Winter Sleep

winterFollowing the breadth of the storytelling in the form of the ripples caused by a crime in ONCE UPON A TIME IN ANATOLIA, Nuri Bilge Ceylan’s latest film maintains the epic scale but focusses on one man (Aydin, played by Haluk Bilginer) and his relationships with his wife Nihal (Melisa Sözen) and divorcee sister Necla (Demet Akbag), as well as dealings with his tenants (brothers played by Serhat Kilic and Nejat Isler). A former actor turned hotelier, Aydin casts himself as a Shakespearean figure in his own life story. He exercises his intellectual prowess in a weekly column in the local newspaper, believing himself to be a significant figure in the community and due attendant respect for his acts of magnanimity, which however always contain the opportunity for self-aggrandisement and no small amount of moral cowardice and intellectual self-delusion. In the words of his wife, he is “an unbearable man”.

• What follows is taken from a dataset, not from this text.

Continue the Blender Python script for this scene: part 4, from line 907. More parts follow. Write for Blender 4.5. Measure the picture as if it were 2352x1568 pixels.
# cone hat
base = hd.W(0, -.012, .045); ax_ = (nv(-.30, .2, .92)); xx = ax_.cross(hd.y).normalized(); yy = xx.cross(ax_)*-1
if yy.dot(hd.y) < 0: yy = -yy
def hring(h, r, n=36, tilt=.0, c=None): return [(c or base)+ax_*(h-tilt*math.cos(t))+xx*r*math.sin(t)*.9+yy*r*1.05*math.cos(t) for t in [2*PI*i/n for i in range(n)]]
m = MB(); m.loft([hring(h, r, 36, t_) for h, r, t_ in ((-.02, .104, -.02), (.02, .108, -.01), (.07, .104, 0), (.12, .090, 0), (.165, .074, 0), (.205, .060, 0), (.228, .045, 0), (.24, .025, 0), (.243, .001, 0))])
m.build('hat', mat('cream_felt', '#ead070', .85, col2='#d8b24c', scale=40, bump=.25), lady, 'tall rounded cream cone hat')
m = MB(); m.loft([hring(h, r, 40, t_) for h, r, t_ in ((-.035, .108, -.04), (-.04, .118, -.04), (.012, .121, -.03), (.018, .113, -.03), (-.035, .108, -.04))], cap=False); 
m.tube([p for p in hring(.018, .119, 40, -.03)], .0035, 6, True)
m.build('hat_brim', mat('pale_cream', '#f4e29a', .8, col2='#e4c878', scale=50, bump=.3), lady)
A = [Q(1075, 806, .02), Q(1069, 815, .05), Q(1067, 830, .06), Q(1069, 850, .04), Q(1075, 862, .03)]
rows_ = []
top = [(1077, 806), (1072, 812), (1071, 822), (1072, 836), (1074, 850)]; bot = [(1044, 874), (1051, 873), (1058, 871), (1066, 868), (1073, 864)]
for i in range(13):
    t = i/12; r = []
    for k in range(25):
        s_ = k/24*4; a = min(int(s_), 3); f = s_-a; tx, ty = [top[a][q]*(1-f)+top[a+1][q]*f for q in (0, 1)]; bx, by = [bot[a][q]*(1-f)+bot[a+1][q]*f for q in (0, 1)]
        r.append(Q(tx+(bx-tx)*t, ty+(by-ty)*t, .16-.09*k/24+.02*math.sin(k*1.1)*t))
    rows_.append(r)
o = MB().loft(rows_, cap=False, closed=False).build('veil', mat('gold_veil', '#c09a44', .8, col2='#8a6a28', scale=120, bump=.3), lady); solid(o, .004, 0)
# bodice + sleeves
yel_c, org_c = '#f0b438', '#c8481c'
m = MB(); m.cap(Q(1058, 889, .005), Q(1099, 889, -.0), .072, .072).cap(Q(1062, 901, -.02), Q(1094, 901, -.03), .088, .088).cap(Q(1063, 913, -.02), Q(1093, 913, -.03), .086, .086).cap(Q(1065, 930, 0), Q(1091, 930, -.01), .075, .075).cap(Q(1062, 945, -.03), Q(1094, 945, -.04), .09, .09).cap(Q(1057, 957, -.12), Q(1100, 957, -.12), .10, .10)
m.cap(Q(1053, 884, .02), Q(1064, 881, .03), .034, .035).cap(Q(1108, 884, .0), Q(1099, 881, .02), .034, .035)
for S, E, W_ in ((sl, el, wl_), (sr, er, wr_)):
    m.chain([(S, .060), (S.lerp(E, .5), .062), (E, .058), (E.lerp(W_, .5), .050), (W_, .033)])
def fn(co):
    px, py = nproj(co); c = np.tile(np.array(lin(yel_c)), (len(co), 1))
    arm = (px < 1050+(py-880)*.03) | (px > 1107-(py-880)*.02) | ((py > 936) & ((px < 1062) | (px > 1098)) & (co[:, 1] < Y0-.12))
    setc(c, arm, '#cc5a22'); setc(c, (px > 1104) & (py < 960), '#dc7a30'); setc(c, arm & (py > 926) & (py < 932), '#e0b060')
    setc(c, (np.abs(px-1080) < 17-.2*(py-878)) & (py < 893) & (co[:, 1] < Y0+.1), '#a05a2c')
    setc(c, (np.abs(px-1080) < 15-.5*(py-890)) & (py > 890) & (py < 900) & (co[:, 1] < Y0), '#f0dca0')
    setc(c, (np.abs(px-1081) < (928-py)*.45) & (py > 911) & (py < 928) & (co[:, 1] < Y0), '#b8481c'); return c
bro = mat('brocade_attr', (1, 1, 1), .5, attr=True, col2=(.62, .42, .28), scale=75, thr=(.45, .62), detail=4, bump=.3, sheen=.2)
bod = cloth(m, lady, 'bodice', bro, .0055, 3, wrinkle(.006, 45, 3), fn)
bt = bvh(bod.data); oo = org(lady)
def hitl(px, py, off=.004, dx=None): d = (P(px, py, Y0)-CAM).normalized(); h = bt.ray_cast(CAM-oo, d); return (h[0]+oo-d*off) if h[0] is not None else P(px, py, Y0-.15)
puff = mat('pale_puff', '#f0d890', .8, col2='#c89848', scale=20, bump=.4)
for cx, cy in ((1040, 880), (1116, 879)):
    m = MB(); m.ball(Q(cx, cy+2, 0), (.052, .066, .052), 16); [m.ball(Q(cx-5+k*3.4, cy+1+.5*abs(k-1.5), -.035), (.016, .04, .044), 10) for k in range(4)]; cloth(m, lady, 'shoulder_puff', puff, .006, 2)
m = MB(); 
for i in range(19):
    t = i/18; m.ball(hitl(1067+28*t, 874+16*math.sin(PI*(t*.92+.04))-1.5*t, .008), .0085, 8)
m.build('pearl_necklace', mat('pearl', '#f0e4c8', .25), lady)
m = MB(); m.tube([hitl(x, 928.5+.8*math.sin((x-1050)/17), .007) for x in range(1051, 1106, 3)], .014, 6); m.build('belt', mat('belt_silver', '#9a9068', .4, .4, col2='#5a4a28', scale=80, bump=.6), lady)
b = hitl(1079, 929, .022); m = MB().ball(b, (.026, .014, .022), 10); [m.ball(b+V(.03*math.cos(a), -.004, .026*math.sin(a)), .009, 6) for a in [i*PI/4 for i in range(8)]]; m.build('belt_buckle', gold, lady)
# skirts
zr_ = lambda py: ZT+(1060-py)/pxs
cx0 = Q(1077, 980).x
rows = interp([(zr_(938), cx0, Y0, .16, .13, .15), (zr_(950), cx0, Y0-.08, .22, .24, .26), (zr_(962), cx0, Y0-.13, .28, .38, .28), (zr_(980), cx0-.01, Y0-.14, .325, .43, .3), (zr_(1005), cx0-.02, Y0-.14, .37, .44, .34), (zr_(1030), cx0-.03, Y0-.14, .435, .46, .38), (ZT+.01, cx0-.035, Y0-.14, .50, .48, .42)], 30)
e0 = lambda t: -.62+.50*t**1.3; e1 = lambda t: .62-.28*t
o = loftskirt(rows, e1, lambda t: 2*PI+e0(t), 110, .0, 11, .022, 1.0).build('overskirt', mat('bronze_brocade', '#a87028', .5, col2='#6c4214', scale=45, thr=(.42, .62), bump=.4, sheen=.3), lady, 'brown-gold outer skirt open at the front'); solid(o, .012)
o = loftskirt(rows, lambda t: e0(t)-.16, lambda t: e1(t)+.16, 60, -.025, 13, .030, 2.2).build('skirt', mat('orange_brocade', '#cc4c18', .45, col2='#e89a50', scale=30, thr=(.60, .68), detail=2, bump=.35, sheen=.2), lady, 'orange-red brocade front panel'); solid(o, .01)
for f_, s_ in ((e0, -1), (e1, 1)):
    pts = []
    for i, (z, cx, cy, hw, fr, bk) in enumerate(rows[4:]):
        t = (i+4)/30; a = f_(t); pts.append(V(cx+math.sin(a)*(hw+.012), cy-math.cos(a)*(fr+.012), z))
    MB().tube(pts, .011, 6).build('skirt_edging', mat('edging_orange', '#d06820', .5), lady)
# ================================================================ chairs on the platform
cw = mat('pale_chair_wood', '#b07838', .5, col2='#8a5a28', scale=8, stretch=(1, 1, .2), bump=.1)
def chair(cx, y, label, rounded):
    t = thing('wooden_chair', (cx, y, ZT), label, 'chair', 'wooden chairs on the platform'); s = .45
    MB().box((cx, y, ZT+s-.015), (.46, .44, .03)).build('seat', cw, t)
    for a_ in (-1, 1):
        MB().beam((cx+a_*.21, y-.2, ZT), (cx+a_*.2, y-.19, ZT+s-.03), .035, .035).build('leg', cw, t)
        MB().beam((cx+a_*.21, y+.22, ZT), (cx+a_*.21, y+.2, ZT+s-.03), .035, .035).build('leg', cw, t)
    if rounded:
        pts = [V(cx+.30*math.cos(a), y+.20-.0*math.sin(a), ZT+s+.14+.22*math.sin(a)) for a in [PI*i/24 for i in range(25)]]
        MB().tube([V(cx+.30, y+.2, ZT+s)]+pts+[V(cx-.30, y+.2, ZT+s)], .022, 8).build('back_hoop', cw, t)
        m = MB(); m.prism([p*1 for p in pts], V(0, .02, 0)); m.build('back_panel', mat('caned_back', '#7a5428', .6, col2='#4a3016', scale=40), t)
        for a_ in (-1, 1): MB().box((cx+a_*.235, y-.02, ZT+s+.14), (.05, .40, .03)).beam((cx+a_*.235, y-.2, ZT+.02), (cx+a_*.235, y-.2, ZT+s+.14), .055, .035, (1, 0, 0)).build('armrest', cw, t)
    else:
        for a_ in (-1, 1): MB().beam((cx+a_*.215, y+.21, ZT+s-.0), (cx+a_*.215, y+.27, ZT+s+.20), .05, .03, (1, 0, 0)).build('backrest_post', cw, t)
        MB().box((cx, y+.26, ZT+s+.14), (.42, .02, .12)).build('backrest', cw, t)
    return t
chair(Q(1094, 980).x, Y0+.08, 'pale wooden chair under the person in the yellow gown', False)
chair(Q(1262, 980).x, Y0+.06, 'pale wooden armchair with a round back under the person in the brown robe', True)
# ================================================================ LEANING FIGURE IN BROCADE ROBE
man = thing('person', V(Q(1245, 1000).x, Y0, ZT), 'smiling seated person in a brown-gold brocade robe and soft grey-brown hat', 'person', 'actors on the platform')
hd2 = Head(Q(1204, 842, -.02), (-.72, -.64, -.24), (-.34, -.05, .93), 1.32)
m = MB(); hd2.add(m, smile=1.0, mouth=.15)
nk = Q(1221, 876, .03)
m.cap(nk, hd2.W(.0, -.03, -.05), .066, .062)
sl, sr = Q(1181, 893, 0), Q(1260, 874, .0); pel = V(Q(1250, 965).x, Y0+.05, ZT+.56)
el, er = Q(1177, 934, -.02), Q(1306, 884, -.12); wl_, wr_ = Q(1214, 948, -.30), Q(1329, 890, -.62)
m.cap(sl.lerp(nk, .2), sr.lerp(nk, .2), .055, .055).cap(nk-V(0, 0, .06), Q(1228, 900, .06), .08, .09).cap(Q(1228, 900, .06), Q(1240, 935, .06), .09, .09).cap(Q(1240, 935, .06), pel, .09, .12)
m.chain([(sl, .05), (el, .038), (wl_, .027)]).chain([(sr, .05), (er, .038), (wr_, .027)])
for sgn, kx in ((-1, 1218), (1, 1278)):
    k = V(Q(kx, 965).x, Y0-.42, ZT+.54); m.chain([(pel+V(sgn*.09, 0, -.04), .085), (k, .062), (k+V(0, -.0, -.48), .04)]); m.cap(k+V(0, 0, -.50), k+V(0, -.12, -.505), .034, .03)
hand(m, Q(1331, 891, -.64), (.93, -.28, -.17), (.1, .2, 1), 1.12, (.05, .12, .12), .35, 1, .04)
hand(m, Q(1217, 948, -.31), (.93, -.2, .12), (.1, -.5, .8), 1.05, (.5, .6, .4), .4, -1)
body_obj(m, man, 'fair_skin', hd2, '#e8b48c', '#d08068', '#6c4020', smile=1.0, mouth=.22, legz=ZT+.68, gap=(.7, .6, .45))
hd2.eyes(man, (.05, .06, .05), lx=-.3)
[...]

An altercation (a smashed car window) with the young son of a family of tenants who are in rent arrears sets in motion a series of confrontations, not least because when the women become aware of the tenants’ situation it seems to spur them on to tell some home truths to Aydin. Ceylan is gifted at visual composition and several of these confrontations (or, let’s say, combative conversations) are shot in a way so as to incorporate reflective surfaces (mirrors, glass, picture frames), effectively smaller frames within the frame, showing the audience an aspect of a character that is perhaps hidden from the other participants in the scene, but often also suggesting that in the course of the conversation the character has revealed more of themselves than they may have intended. Written by the husband and wife team (Ebru Ceylan and Nuri Bilge Ceylan), WINTER SLEEP explores both male and female characters in their human contradictions: Aydin may feel the need to silence the women, but they are far from voiceless, and each has an extended scene with him that reverberates through the remaining narrative.

The saying ‘familiarity breeds contempt’ finds an illustration in Aydin’s sibling relationship when what begins as literary critique (Necla argues that Aydin risks nothing of consequence by opining about subjects in which he is not truly invested and about which he knows very little) becomes increasingly personal and damaging (“I wish my threshold of self-deception was as low as yours”, she says to her brother). Aydin sits at his desk, keeping his back to his sister throughout the scene, and instead awkwardly turns to speak to her over his shoulder as if not wishing to face her head on (it is also a dismissive and deliberately rude position to hold when talking to someone over an extended duration), and whereas during their previous (more harmonious) discussions they were framed within the same shot, here their division is further signalled by a series of shot/reverse shot combinations. Aydin bolsters his ego by belittling others and this, in combination with his need to have the final word, results in a scathing character summary of his sister that leaves her speechless and visibly shaken: we won’t see Necla again in the film, her brother having asserted his dominance with a finality that he will find hard to undo. But even if he is unlikely to apologise, his awareness that he has upset her (the next day he asks his assistant Hidayet (Ayberk Pekcan) whether Necla has been seen out of her room) and possibly regrets how far he went, speaks to the multi-faceted nature of the characters created by the Ceylans: Bilginer ably portrays the complexities of a man who is usually in denial about his shortcomings but occasionally has flashes of self-insight.

WINTER SLEEP is not a film with easy answers or last minute redemptions…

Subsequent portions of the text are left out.